Underage drinking is against the law, and it is also against the law for adults to serve or provide alcohol to minors. Parents who host parties and permit underage drinking may face serious consequences as a result. Adults who provide alcohol to minors can be held legally responsible for anything that happens when the minors drink and can face legal consequences. The penalties for giving alcohol to minors or allowing alcohol to be consumed on your property can include fines and is a Criminal Disorderly Persons Offense. A civil claim could also hold you financially responsible for injuries sustained by a third party as a result of the actions of a minor, who has been illegally served or had alcohol.

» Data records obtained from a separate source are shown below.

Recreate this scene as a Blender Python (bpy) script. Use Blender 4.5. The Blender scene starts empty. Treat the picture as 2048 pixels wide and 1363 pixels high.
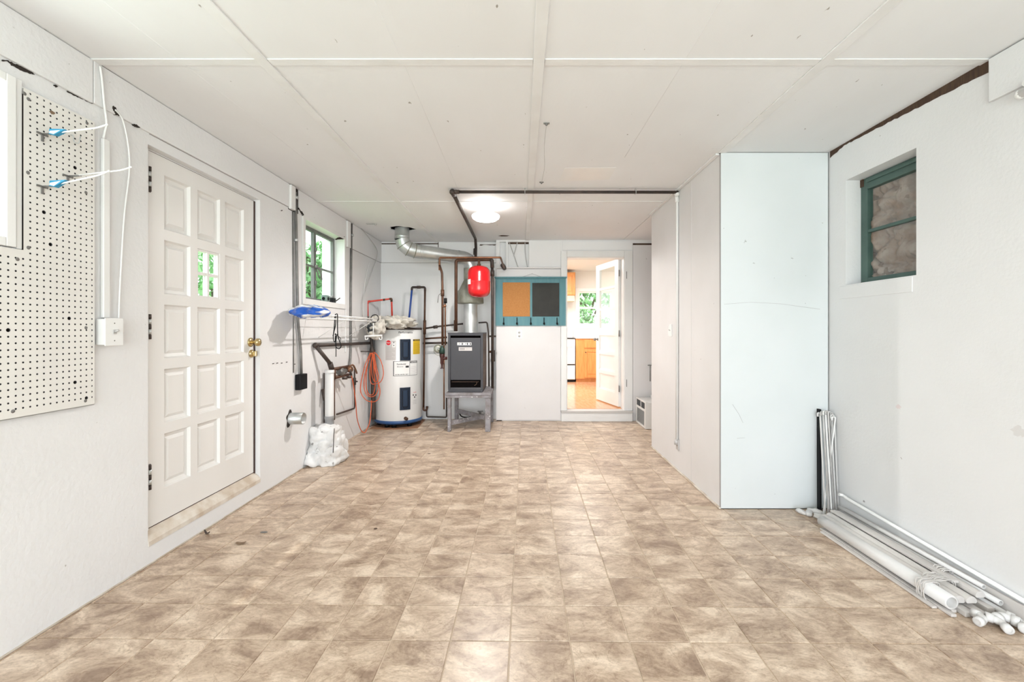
import bpy, bmesh, math, random
from mathutils import Vector, Matrix, noise
random.seed(7)
sc = bpy.context.scene
COL = sc.collection
PI = math.pi

# ------------------------------------------------------------------ camera, world, lights, exposure
F = 890.0; CX = 1043.0; CY = 660.0; CAMZ = 1.245
cam_d = bpy.data.cameras.new('camera'); cam = bpy.data.objects.new('camera', cam_d); COL.objects.link(cam)
cam.location = (0, 0, CAMZ); cam.rotation_euler = (PI/2, 0, 0)
cam_d.sensor_width = 36; cam_d.lens = F/2048*36
cam_d.shift_x = (1024-CX)/2048; cam_d.shift_y = (CY-681.5)/2048
cam_d.clip_start = 0.02; cam_d.clip_end = 200
sc.camera = cam

w = bpy.data.worlds.new('world'); sc.world = w; w.use_nodes = True
bgn = w.node_tree.nodes['Background']
bgn.inputs['Color'].default_value = (0.90, 0.95, 1.0, 1); bgn.inputs['Strength'].default_value = 3.2

def area(name, loc, rot, sx, sy, power, color=(1, 1, 1)):
    d = bpy.data.lights.new(name, 'AREA'); d.shape = 'RECTANGLE'; d.size = sx; d.size_y = sy
    d.energy = power; d.color = color
    o = bpy.data.objects.new(name, d); COL.objects.link(o); o.location = loc; o.rotation_euler = rot
    return o
area('fill_unseen_opening', (0.1, -2.9, 1.25), (PI/2+.14, 0, 0), 3.3, 2.1, 122, (0.89, 0.945, 1.0))  # added fill lamp at an invented opening behind the camera, tilted up
area('daylight_near_window', (-2.16, 1.2, 1.9), (0, -PI/2, 0), 0.62, 0.85, 9, (0.93, 0.965, 1.0))
area('kitchen_fill', (0.6, 8.0, 2.5), (0, 0, 0), 1.6, 1.6, 82, (1.0, 0.98, 0.96))  # added fill lamp without a fixture, brightens the kitchen
s = bpy.data.lights.new('sun', 'SUN'); s.energy = 2.2; s.angle = 0.02; s.color = (1, 0.96, 0.9)
so = bpy.data.objects.new('sun', s); COL.objects.link(so); so.rotation_euler = (math.radians(28), math.radians(-22), 0)

sc.view_settings.view_transform = 'Standard'; sc.view_settings.look = 'None'
sc.view_settings.gamma = 1; sc.view_settings.use_curve_mapping = False
sc.view_settings.exposure = 0.33

# ------------------------------------------------------------------ materials
def mat(name, col, rough=0.6, metal=0.0, col2=None, nscale=6.0, ndet=6, bump=0.0, bscale=60.0, spec=None,
        specks=None, sp_scale=9.0, sp_thr=0.70, emit=None, estr=0.0, contrast=(0.35, 0.65), stretch=None, coat=0, trans=0, coords='Object'):
    m = bpy.data.materials.new(name); m.use_nodes = True
    nt = m.node_tree; b = nt.nodes['Principled BSDF']
    b.inputs['Base Color'].default_value = (*col, 1); b.inputs['Roughness'].default_value = rough
    b.inputs['Metallic'].default_value = metal
    if spec is not None: b.inputs['Specular IOR Level'].default_value = spec
    if coat: b.inputs['Coat Weight'].default_value = coat; b.inputs['Coat Roughness'].default_value = 0.1
    if emit: b.inputs['Emission Color'].default_value = (*emit, 1); b.inputs['Emission Strength'].default_value = estr
    if trans: b.inputs['Transmission Weight'].default_value = trans
    vec = None
    def vecsock():
        nonlocal vec
        if vec is None:
            t = nt.nodes.new('ShaderNodeTexCoord')
            if coords == 'World':
                g = nt.nodes.new('ShaderNodeNewGeometry'); src = g.outputs['Position']
            else: src = t.outputs[coords]
            if stretch:
                mp = nt.nodes.new('ShaderNodeMapping'); mp.inputs['Scale'].default_value = stretch
                nt.links.new(src, mp.inputs['Vector']); vec = mp.outputs['Vector']
            else: vec = src
        return vec
    out = None
    if col2:
        n = nt.nodes.new('ShaderNodeTexNoise'); n.inputs['Scale'].default_value = nscale; n.inputs['Detail'].default_value = ndet
        nt.links.new(vecsock(), n.inputs['Vector'])
        r = nt.nodes.new('ShaderNodeValToRGB')
        r.color_ramp.elements[0].position = contrast[0]; r.color_ramp.elements[0].color = (*col, 1)
        r.color_ramp.elements[1].position = contrast[1]; r.color_ramp.elements[1].color = (*col2, 1)
        nt.links.new(n.outputs['Fac'], r.inputs['Fac']); out = r.outputs['Color']
    if specks:
        n = nt.nodes.new('ShaderNodeTexNoise'); n.inputs['Scale'].default_value = sp_scale; n.inputs['Detail'].default_value = 3
        nt.links.new(vecsock(), n.inputs['Vector'])
        r = nt.nodes.new('ShaderNodeValToRGB')
        r.color_ramp.elements[0].position = sp_thr; r.color_ramp.elements[0].color = (0, 0, 0, 1)
        r.color_ramp.elements[1].position = sp_thr+0.03; r.color_ramp.elements[1].color = (1, 1, 1, 1)
        nt.links.new(n.outputs['Fac'], r.inputs['Fac'])
        mx = nt.nodes.new('ShaderNodeMix'); mx.data_type = 'RGBA'
        nt.links.new(r.outputs['Color'], mx.inputs['Factor'])
        if out: nt.links.new(out, mx.inputs['A'])
        else: mx.inputs['A'].default_value = (*col, 1)
        mx.inputs['B'].default_value = (*specks, 1); out = mx.outputs['Result']
    if out: nt.links.new(out, b.inputs['Base Color'])
    if bump:
        n = nt.nodes.new('ShaderNodeTexNoise'); n.inputs['Scale'].default_value = bscale; n.inputs['Detail'].default_value = 4
        nt.links.new(vecsock(), n.inputs['Vector'])
        bm_ = nt.nodes.new('ShaderNodeBump'); bm_.inputs['Strength'].default_value = bump; bm_.inputs['Distance'].default_value = 0.01
        nt.links.new(n.outputs['Fac'], bm_.inputs['Height']); nt.links.new(bm_.outputs['Normal'], b.inputs['Normal'])
    return m

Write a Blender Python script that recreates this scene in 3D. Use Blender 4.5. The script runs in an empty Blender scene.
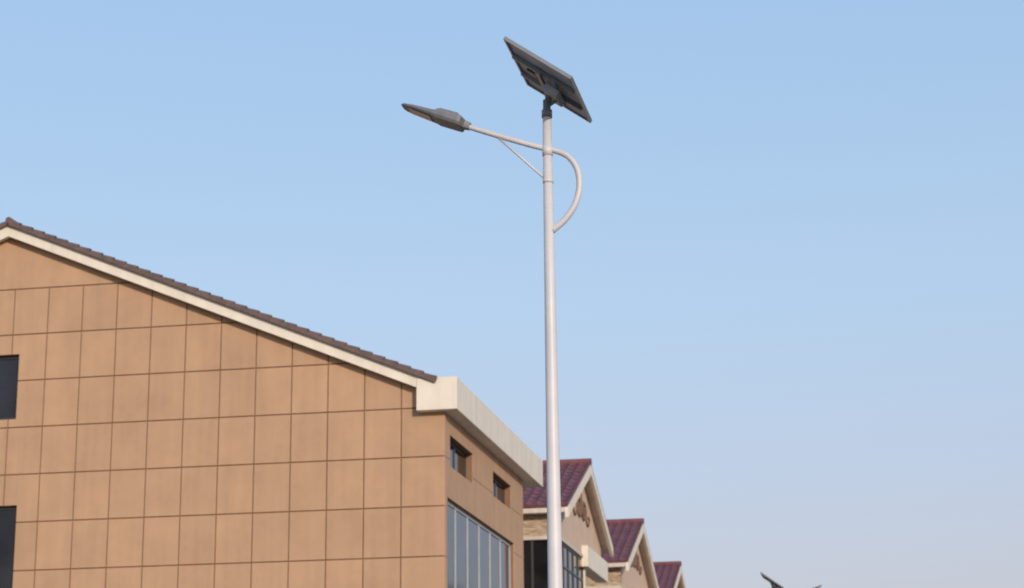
import bpy, bmesh, math, random
from mathutils import Vector, Matrix
random.seed(4)
S=bpy.context.scene
# ---------------------------------------------------------------- materials
def nodes(m):
    m.use_nodes=True
    return m.node_tree.nodes, m.node_tree.links
def mat(name, col, rough=0.7, var=0.12, scale=3.0, metal=0.0, bump=0.0, bscale=60.0, island=0.0, stretch=(1,1,1), spec=0.5, streak=0.0):
    m=bpy.data.materials.new(name); N,L=nodes(m)
    b=N['Principled BSDF']; b.inputs['Roughness'].default_value=rough; b.inputs['Metallic'].default_value=metal
    b.inputs['Specular IOR Level'].default_value=spec
    tc=N.new('ShaderNodeTexCoord'); mp=N.new('ShaderNodeMapping'); mp.inputs['Scale'].default_value=stretch
    L.new(tc.outputs['Object'],mp.inputs['Vector'])
    n=N.new('ShaderNodeTexNoise'); n.inputs['Scale'].default_value=scale; n.inputs['Detail'].default_value=6
    n.inputs['Roughness'].default_value=0.65
    L.new(mp.outputs[0],n.inputs['Vector'])
    mr=N.new('ShaderNodeMapRange'); mr.inputs['From Min'].default_value=0.3; mr.inputs['From Max'].default_value=0.7
    mr.inputs['To Min'].default_value=1-var; mr.inputs['To Max'].default_value=1+var
    L.new(n.outputs['Fac'],mr.inputs['Value'])
    val=mr.outputs[0]
    if island>0:
        g=N.new('ShaderNodeNewGeometry'); m2=N.new('ShaderNodeMapRange')
        m2.inputs['To Min'].default_value=1-island; m2.inputs['To Max'].default_value=1+island
        L.new(g.outputs['Random Per Island'],m2.inputs['Value'])
        mm=N.new('ShaderNodeMath'); mm.operation='MULTIPLY'; L.new(val,mm.inputs[0]); L.new(m2.outputs[0],mm.inputs[1]); val=mm.outputs[0]
    if streak>0:
        mp2=N.new('ShaderNodeMapping'); mp2.inputs['Scale'].default_value=(5,5,0.35); L.new(tc.outputs['Object'],mp2.inputs['Vector'])
        n2=N.new('ShaderNodeTexNoise'); n2.inputs['Scale'].default_value=1.0; n2.inputs['Detail'].default_value=4
        L.new(mp2.outputs[0],n2.inputs['Vector'])
        m3=N.new('ShaderNodeMapRange'); m3.inputs['From Min'].default_value=0.35; m3.inputs['From Max'].default_value=0.7
        m3.inputs['To Min'].default_value=1+streak*0.3; m3.inputs['To Max'].default_value=1-streak
        L.new(n2.outputs['Fac'],m3.inputs['Value'])
        mm=N.new('ShaderNodeMath'); mm.operation='MULTIPLY'; L.new(val,mm.inputs[0]); L.new(m3.outputs[0],mm.inputs[1]); val=mm.outputs[0]
    vm=N.new('ShaderNodeVectorMath'); vm.operation='SCALE'; vm.inputs[0].default_value=col[:3]
    L.new(val,vm.inputs['Scale']); L.new(vm.outputs[0],b.inputs['Base Color'])
    if bump>0:
        nb=N.new('ShaderNodeTexNoise'); nb.inputs['Scale'].default_value=bscale; nb.inputs['Detail'].default_value=4
        L.new(tc.outputs['Object'],nb.inputs['Vector'])
        bp=N.new('ShaderNodeBump'); bp.inputs['Strength'].default_value=bump; bp.inputs['Distance'].default_value=0.02
        L.new(nb.outputs['Fac'],bp.inputs['Height']); L.new(bp.outputs[0],b.inputs['Normal'])
    return m
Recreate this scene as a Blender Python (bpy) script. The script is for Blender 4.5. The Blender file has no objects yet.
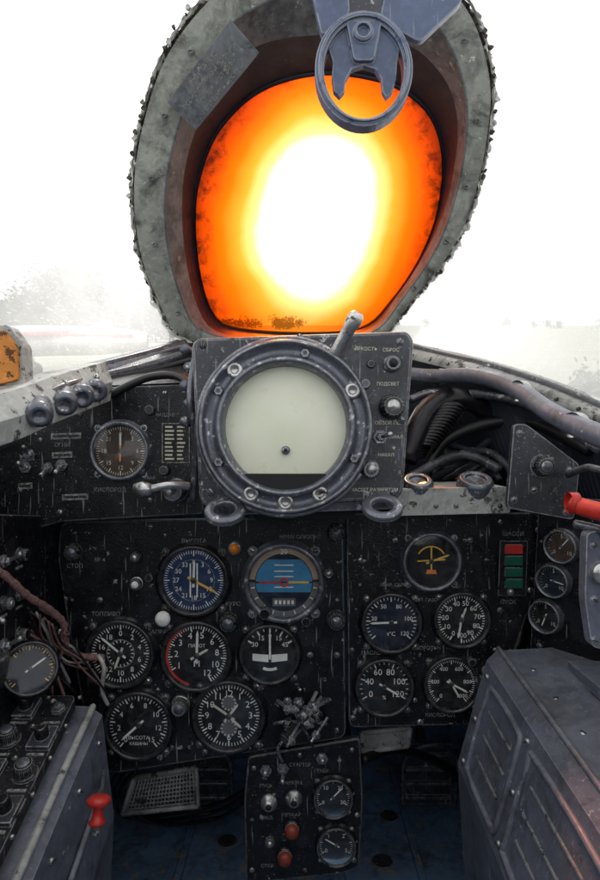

“Parents Who Host, Lose the Most” is a public health awareness campaign that encourages parents and the community to send a unified message that teen alcohol consumption is unacceptable.

What YOU can do:

  • Always be home when your child has a party or friends over.
  • Let your child know that drinking alcohol is not ok and how alcohol can and will affect them.
  • Check and make sure that alcohol is not brought into your home by other teens or young adults.
  • Know your kids’ friends and communicate with other parents.

The Municipal Alliance Committee of the Chathams (MACC) promotes prevention as a means to reduce substance use disorders and build a healthier community. MACC commits to helping residents of the Chathams, of all ages, thrive by providing evidence-based prevention programs, community building programs, advocacy and support resources aimed at addressing factors that contribute to substance use disorders.